I continued up to Saugerties to complete the ceiling fan installation gig, a job that took about three hours. I hated it. I kept cursing myself for having agreed to do it. To make matters worse, nothing was going right. The suspension rods were still too long (though acceptable) and because of the peculiarities of the ceiling construction, I wasn't really happy with the quality of the fans' attachment. As I worked I was listening to WAMC, the local public radio station, and for most of the time I was there they were playing an annoying concerto for piano. I was working in the community's common house, so people would come and go because they were doing their laundry or whatever, and one of them seemed genuinely surprised to see an electrician listening to classical music. "It's so mellow in here!" she exclaimed. But the thing about it was that it wasn't mellow, not in the least. It was some sort of overly-percussive jazz-influenced piece, and to me it was like fingernails making slow, every-so-punctuated progress across a blackboard.

Speaking of progress, the painters finished painting our house today.

House pictures, before (grey, Fall 2002) and after (red, Spring 2004).

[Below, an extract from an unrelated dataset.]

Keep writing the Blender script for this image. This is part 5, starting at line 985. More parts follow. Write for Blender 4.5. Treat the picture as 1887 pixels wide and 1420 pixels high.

I was out on the Stick Trail today and noticed that someone had scattered some of the demarcation sticks in three different places over the course of about a quarter mile. I could have easily fixed it, but I decided to wait to see if this was an ongoing erasure of my "work" or something temporary done by a transient vandal. I'd sort of expected this sort of thing to happen eventually, but it disturbed me more than I would have expected it to. What bothered me most about it, I think, was that the vandalism contained no contributed content of its own. The sticks had been scattered completely at random. They hadn't, for example, been reordered into some sort of symbolic "fuck you." As an occasional vandal myself, I expect more of my fellow vandals. I love graffiti and culture jams. If someone has a problem with my trail demarcation, he should at least come up with a clever way of representing that problem!
Still, such efforts to increase entropy are weak even at their most extreme, since the relative decrease in entropy (as manifested in the demarcation I've done) is minimal and expended over great distances. As long as the sticks have been moved to some place nearby, it takes almost no effort for me to put them back in place. To scatter many sticks from their demarcating positions takes a considerable effort, one much greater than any casual vandal will every be able to muster. When it comes to personal expression, it's rare that I've encountered anyone with a greater will than my own.